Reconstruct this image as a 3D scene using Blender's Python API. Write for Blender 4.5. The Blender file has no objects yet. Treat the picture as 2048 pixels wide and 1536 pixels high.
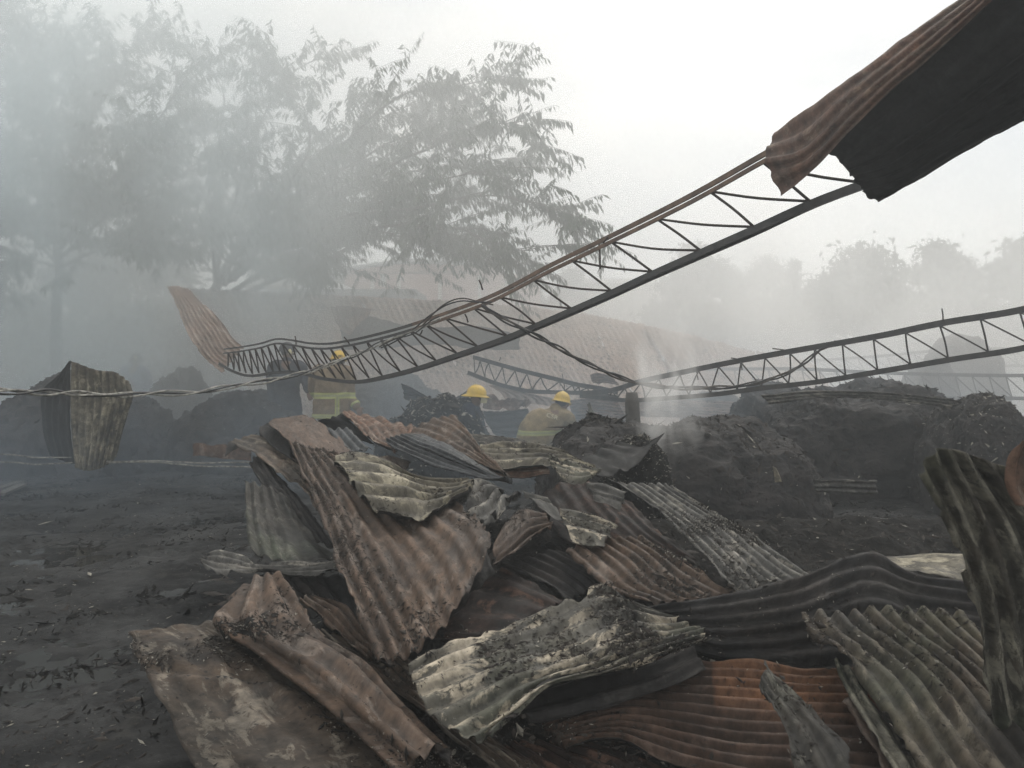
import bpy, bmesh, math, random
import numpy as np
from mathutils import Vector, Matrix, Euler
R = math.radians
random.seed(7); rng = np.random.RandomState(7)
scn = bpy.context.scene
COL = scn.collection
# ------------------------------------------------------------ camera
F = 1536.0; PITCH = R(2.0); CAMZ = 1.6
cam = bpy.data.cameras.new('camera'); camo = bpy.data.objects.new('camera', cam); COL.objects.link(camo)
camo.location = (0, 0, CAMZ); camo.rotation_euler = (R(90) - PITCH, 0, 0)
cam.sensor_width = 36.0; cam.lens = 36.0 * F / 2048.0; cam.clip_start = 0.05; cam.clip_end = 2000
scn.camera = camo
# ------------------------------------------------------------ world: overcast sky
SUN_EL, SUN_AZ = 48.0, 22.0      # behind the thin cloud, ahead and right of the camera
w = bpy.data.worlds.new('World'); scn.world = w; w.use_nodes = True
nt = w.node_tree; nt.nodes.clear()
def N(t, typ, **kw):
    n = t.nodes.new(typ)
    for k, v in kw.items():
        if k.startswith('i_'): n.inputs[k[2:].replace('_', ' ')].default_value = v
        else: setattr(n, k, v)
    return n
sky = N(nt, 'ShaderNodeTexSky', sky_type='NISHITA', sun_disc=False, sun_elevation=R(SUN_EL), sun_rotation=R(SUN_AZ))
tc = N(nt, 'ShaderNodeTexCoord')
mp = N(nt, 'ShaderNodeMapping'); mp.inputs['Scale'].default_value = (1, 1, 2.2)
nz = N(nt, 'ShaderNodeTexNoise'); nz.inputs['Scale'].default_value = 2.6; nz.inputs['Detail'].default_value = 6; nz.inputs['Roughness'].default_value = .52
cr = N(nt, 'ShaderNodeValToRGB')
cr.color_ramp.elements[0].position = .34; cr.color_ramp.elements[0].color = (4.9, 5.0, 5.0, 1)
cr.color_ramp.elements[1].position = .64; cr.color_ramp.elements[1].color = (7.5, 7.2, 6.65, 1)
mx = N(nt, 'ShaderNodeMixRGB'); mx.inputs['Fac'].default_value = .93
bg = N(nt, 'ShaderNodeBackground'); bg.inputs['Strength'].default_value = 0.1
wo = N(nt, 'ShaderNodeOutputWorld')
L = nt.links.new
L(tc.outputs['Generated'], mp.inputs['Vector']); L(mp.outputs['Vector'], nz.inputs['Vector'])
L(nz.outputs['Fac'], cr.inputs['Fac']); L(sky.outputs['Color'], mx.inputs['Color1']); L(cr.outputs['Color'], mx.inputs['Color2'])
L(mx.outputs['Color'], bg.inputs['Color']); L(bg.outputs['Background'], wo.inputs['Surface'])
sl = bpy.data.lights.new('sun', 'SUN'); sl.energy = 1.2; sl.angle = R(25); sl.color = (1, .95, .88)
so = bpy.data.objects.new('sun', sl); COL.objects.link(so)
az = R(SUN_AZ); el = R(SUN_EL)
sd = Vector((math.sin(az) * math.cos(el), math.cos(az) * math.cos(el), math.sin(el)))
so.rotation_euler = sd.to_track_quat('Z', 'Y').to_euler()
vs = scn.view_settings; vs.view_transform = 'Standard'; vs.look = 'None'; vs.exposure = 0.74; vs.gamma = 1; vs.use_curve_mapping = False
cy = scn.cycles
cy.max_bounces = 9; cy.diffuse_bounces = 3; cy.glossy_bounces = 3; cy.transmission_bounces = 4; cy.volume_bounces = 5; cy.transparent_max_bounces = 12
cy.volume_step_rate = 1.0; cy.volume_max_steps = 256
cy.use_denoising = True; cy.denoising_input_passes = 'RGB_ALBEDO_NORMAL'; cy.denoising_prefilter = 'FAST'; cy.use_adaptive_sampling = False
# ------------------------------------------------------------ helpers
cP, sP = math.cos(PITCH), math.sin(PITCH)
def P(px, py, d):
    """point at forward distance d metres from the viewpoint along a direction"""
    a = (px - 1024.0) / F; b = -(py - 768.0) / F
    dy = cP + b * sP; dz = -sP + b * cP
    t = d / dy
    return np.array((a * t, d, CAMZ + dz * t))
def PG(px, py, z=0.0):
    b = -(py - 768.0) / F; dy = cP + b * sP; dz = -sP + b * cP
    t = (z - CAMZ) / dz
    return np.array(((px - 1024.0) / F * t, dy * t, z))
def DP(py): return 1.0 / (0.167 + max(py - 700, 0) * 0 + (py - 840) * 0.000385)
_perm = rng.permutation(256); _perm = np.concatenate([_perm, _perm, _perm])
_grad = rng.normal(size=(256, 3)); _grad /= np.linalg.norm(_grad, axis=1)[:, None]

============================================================

Leave the images out, please, and restate each line word for word.

Reconstruct this image as a 3D scene using Blender's Python API. Write for Blender 4.5. The Blender file has no objects yet. Treat the picture as 2048 pixels wide and 1536 pixels high.
import bpy, bmesh, math, random
import numpy as np
from mathutils import Vector, Matrix, Euler
R = math.radians
random.seed(7); rng = np.random.RandomState(7)
scn = bpy.context.scene
COL = scn.collection
# ------------------------------------------------------------ camera
F = 1536.0; PITCH = R(2.0); CAMZ = 1.6
cam = bpy.data.cameras.new('camera'); camo = bpy.data.objects.new('camera', cam); COL.objects.link(camo)
camo.location = (0, 0, CAMZ); camo.rotation_euler = (R(90) - PITCH, 0, 0)
cam.sensor_width = 36.0; cam.lens = 36.0 * F / 2048.0; cam.clip_start = 0.05; cam.clip_end = 2000
scn.camera = camo
# ------------------------------------------------------------ world: overcast sky
SUN_EL, SUN_AZ = 48.0, 22.0      # behind the thin cloud, ahead and right of the camera
w = bpy.data.worlds.new('World'); scn.world = w; w.use_nodes = True
nt = w.node_tree; nt.nodes.clear()
def N(t, typ, **kw):
    n = t.nodes.new(typ)
    for k, v in kw.items():
        if k.startswith('i_'): n.inputs[k[2:].replace('_', ' ')].default_value = v
        else: setattr(n, k, v)
    return n
sky = N(nt, 'ShaderNodeTexSky', sky_type='NISHITA', sun_disc=False, sun_elevation=R(SUN_EL), sun_rotation=R(SUN_AZ))
tc = N(nt, 'ShaderNodeTexCoord')
mp = N(nt, 'ShaderNodeMapping'); mp.inputs['Scale'].default_value = (1, 1, 2.2)
nz = N(nt, 'ShaderNodeTexNoise'); nz.inputs['Scale'].default_value = 2.6; nz.inputs['Detail'].default_value = 6; nz.inputs['Roughness'].default_value = .52
cr = N(nt, 'ShaderNodeValToRGB')
cr.color_ramp.elements[0].position = .34; cr.color_ramp.elements[0].color = (4.9, 5.0, 5.0, 1)
cr.color_ramp.elements[1].position = .64; cr.color_ramp.elements[1].color = (7.5, 7.2, 6.65, 1)
mx = N(nt, 'ShaderNodeMixRGB'); mx.inputs['Fac'].default_value = .93
bg = N(nt, 'ShaderNodeBackground'); bg.inputs['Strength'].default_value = 0.1
wo = N(nt, 'ShaderNodeOutputWorld')
L = nt.links.new
L(tc.outputs['Generated'], mp.inputs['Vector']); L(mp.outputs['Vector'], nz.inputs['Vector'])
L(nz.outputs['Fac'], cr.inputs['Fac']); L(sky.outputs['Color'], mx.inputs['Color1']); L(cr.outputs['Color'], mx.inputs['Color2'])
L(mx.outputs['Color'], bg.inputs['Color']); L(bg.outputs['Background'], wo.inputs['Surface'])
sl = bpy.data.lights.new('sun', 'SUN'); sl.energy = 1.2; sl.angle = R(25); sl.color = (1, .95, .88)
so = bpy.data.objects.new('sun', sl); COL.objects.link(so)
az = R(SUN_AZ); el = R(SUN_EL)
sd = Vector((math.sin(az) * math.cos(el), math.cos(az) * math.cos(el), math.sin(el)))
so.rotation_euler = sd.to_track_quat('Z', 'Y').to_euler()
vs = scn.view_settings; vs.view_transform = 'Standard'; vs.look = 'None'; vs.exposure = 0.74; vs.gamma = 1; vs.use_curve_mapping = False
cy = scn.cycles
cy.max_bounces = 9; cy.diffuse_bounces = 3; cy.glossy_bounces = 3; cy.transmission_bounces = 4; cy.volume_bounces = 5; cy.transparent_max_bounces = 12
cy.volume_step_rate = 1.0; cy.volume_max_steps = 256
cy.use_denoising = True; cy.denoising_input_passes = 'RGB_ALBEDO_NORMAL'; cy.denoising_prefilter = 'FAST'; cy.use_adaptive_sampling = False
# ------------------------------------------------------------ helpers
cP, sP = math.cos(PITCH), math.sin(PITCH)
def P(px, py, d):
    """point at forward distance d metres from the viewpoint along a direction"""
    a = (px - 1024.0) / F; b = -(py - 768.0) / F
    dy = cP + b * sP; dz = -sP + b * cP
    t = d / dy
    return np.array((a * t, d, CAMZ + dz * t))
def PG(px, py, z=0.0):
    b = -(py - 768.0) / F; dy = cP + b * sP; dz = -sP + b * cP
    t = (z - CAMZ) / dz
    return np.array(((px - 1024.0) / F * t, dy * t, z))
def DP(py): return 1.0 / (0.167 + max(py - 700, 0) * 0 + (py - 840) * 0.000385)
_perm = rng.permutation(256); _perm = np.concatenate([_perm, _perm, _perm])
_grad = rng.normal(size=(256, 3)); _grad /= np.linalg.norm(_grad, axis=1)[:, None]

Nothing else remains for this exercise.